Direction: Write out exactly the lines from the line with "base = m.mix(low, base, (0.19, 0.165, 0.12))" through the line with "m.col(base); m.bump(fine, 0.35, 0.004).bump(blot, 0.25, 0.01);", including both, and nothing more.

Dataset section:
----------------
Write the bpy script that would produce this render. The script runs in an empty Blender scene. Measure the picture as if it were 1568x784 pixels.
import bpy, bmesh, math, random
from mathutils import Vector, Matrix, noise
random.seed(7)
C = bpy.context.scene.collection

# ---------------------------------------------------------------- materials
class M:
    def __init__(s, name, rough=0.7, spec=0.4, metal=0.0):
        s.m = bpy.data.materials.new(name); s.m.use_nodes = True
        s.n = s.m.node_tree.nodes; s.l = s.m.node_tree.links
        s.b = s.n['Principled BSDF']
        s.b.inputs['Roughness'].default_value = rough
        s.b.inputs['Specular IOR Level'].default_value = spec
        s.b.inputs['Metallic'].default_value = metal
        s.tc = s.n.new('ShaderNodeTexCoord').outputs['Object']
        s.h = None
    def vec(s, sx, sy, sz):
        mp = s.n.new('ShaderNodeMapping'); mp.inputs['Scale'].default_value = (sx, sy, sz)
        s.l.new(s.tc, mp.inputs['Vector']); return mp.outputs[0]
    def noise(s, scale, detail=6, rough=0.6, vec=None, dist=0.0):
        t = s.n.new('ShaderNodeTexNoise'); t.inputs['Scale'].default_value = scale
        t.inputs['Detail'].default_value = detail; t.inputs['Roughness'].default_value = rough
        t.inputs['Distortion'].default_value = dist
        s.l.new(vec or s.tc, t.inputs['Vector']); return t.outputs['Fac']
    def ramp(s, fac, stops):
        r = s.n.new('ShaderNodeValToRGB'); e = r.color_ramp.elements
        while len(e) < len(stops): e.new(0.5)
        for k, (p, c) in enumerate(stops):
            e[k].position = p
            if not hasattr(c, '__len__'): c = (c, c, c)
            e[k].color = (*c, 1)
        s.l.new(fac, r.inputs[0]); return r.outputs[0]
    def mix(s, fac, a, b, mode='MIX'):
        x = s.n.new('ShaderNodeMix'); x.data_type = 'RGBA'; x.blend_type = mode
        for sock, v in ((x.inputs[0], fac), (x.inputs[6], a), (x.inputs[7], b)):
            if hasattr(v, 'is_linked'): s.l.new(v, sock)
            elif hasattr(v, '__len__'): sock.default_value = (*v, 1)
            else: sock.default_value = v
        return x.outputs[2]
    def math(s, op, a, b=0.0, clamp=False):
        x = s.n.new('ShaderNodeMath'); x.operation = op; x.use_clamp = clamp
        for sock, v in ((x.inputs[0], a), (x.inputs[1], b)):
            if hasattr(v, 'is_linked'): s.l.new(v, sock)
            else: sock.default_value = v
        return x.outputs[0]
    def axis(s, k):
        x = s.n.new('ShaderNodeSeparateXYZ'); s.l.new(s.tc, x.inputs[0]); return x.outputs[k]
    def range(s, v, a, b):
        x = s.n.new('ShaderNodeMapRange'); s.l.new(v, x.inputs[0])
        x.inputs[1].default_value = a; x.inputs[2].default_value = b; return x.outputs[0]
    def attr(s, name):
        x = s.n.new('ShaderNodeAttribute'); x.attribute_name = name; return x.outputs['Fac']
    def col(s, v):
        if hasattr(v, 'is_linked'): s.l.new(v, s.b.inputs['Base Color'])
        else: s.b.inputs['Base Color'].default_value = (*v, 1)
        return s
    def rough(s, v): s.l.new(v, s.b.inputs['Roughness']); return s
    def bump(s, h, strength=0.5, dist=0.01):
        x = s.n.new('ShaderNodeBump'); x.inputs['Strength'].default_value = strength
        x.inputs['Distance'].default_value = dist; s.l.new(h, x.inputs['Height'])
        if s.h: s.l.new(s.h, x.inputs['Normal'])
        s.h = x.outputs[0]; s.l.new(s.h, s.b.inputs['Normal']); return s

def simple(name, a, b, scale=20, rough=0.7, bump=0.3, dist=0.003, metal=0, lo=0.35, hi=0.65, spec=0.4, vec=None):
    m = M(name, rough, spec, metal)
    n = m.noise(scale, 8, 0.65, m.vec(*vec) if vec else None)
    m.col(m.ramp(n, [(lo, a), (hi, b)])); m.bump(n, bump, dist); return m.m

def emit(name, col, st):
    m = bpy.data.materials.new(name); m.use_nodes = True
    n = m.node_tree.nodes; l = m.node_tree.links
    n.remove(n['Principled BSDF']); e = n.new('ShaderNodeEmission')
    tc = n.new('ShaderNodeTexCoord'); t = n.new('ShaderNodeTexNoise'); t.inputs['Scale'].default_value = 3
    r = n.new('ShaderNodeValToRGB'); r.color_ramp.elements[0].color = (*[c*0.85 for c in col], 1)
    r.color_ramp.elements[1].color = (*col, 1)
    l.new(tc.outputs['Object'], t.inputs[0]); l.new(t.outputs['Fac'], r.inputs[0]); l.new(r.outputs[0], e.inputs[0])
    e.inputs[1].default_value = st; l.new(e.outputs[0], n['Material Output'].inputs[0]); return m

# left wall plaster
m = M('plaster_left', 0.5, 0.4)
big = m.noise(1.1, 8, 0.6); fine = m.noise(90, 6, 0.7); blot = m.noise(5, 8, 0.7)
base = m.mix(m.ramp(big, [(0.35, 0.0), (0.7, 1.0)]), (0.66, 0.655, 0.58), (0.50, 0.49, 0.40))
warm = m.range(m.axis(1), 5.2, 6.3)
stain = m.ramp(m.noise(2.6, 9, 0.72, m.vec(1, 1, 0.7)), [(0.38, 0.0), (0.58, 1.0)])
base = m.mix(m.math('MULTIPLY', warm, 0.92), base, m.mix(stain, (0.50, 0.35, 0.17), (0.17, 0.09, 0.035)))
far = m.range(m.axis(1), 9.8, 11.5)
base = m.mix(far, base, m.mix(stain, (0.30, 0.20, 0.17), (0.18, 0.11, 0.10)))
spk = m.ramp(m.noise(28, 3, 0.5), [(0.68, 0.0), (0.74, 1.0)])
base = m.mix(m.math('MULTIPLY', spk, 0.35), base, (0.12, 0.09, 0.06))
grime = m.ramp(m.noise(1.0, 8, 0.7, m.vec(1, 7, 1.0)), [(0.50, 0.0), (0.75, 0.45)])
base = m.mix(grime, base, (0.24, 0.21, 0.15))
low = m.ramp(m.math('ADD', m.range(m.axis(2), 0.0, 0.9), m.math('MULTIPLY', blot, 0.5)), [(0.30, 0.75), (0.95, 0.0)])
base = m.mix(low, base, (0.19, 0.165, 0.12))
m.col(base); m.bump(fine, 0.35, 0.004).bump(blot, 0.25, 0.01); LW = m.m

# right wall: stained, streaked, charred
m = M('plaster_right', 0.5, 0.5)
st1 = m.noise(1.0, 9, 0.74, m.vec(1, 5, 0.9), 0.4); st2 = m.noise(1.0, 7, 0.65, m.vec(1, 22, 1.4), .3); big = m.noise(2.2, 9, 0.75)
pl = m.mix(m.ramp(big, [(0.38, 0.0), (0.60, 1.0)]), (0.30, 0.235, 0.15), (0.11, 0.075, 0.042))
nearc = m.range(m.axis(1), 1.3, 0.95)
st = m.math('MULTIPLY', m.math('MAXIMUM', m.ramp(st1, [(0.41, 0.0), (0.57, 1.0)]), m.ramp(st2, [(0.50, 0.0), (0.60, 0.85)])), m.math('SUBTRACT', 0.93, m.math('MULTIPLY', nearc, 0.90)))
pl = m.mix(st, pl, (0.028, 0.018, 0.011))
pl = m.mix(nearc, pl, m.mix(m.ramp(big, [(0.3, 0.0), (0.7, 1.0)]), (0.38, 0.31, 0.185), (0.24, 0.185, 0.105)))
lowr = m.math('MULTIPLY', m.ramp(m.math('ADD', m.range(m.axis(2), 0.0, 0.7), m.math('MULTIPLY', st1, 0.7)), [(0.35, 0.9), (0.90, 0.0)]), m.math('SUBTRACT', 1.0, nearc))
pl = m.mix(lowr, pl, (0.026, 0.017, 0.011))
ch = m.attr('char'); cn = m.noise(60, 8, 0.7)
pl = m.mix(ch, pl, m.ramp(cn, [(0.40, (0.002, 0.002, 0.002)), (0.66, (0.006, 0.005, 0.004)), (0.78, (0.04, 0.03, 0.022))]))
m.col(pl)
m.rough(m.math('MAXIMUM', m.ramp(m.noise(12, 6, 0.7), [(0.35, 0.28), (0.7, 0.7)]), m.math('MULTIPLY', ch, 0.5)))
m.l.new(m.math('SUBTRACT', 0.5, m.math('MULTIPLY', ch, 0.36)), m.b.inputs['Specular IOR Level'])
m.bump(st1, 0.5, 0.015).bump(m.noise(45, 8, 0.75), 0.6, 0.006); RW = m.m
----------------
Result for this exercise:
base = m.mix(low, base, (0.19, 0.165, 0.12))
m.col(base); m.bump(fine, 0.35, 0.004).bump(blot, 0.25, 0.01); LW = m.m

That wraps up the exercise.